My take is that it is not RO because of the serious and extensive policy implications of this case.

[quote=“Monty, post:13, topic:636298”]

It occurs to me that a number of people are culpable in this case:
[ol][li]The cretin who falsified the tests, of course.[/li][li]Her supervisors for not verifying her credentials in the first place.[/li][li]Her supervisors again for not monitoring her.[/li][li]Her supervisors yet again for simply accepting her astronomical workload completed as though that’s not a red flag.[/li][li]Her supervisors once more for not taking action when “some irregularities” were reported to them over the course of a couple of years.[/li][li]The courts for not verifying her credentials when certifying her as an expert witness.[/ol] [/li][/QUOTE]
7. The policy makers who set up a system with insufficient oversight. Cops should be sending known samples in to test the laboratory’s fidelity to fact. Why? Because:

Yes.

Be so kind as to mentally change lose to loose. In this case, though, maybe lose isn’t too much of a mistake as the lab tech in question certainly destroyed a lot of evidence.

“Dookhan was the most productive chemist in the lab, routinely testing more than 500 samples a month, while others tested 50 to 150.”

bricker probably has the answer to this but it seems to me that the crime is distribution of the actual drug. If I sell fake guns without a license and pretend theya re real guns, I don’t think I can go to jail for selling guns without a license (maybe for fraud but not the other stuff).

On the other hand she looks pretty cute.

Think about the mess for the cops, overburdened courts and prosecutors as well.

Of the 34,000 a good number were probably guilty, but, unless untainted evidence is still available, how will the convictions stand? Even with “good” samples, how much will the retesting cost?

Total nightmare.

Interestingly, I recently watched a Law & Order about this very thing. Actually, it was about fingerprint evidence, not drugs.

OK, it’s just a TV show, but L&O is pretty good about staying true to life. I am certainly willing to believe that samples are given to technicians with a little nudge and wink about giving the low life criminal scumbag a “fair test.”

I don’t understand how this could possibly have been anything other than a ridiculously large red flag.

At least in Florida, there is a separate crime addressing those scenarios: manufacture/sale/distribution of a counterfeit controlled substance (§831.31, Florida Statutes). For the purposes of non-prescription drugs, that means the container must identify the drugs as a controlled substance. This makes sense, when you think about it, because otherwise you might be subject to prosecution for innocently carrying a bag of flour or something.

So you can only get in trouble if your little baggie with talcum powder says the word cocaine on it?

I believe the crimelab in Nassau County NY had a huge quality control problem three or four years ago. I didn’t track it closely, but the matter still is in the courts and occasionally hits the news. It’s nice that Law and Order wrapped it up in a single hour episode.

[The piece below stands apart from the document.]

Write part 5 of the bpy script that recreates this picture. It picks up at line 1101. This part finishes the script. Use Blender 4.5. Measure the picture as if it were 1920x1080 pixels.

I tend to agree that there are much bigger people mixed up in this. Here in MA, there is tremendous pressure to get drug convictions…Federal funding is contingent on getting more money for drug busts. So I think that this woman’s contacts with prosecutors and the police should be investigated.
Another unintended consequence of the “War On Drugs”-we now have a police/justice/prison system that depends upon more and more prosecutions for drug possession and distribution.
What a wonderful system!

Which is why she’ll probably get a slap on the wrist. :rolleyes:

You’re compeltely wrong about a gram being a large amount of street cocaine. Maybe in the 1980s. Nowadays cocaine at street level, at least in the UK, is maybe 20% purity max and people routinely buy a couple of grams for a night out.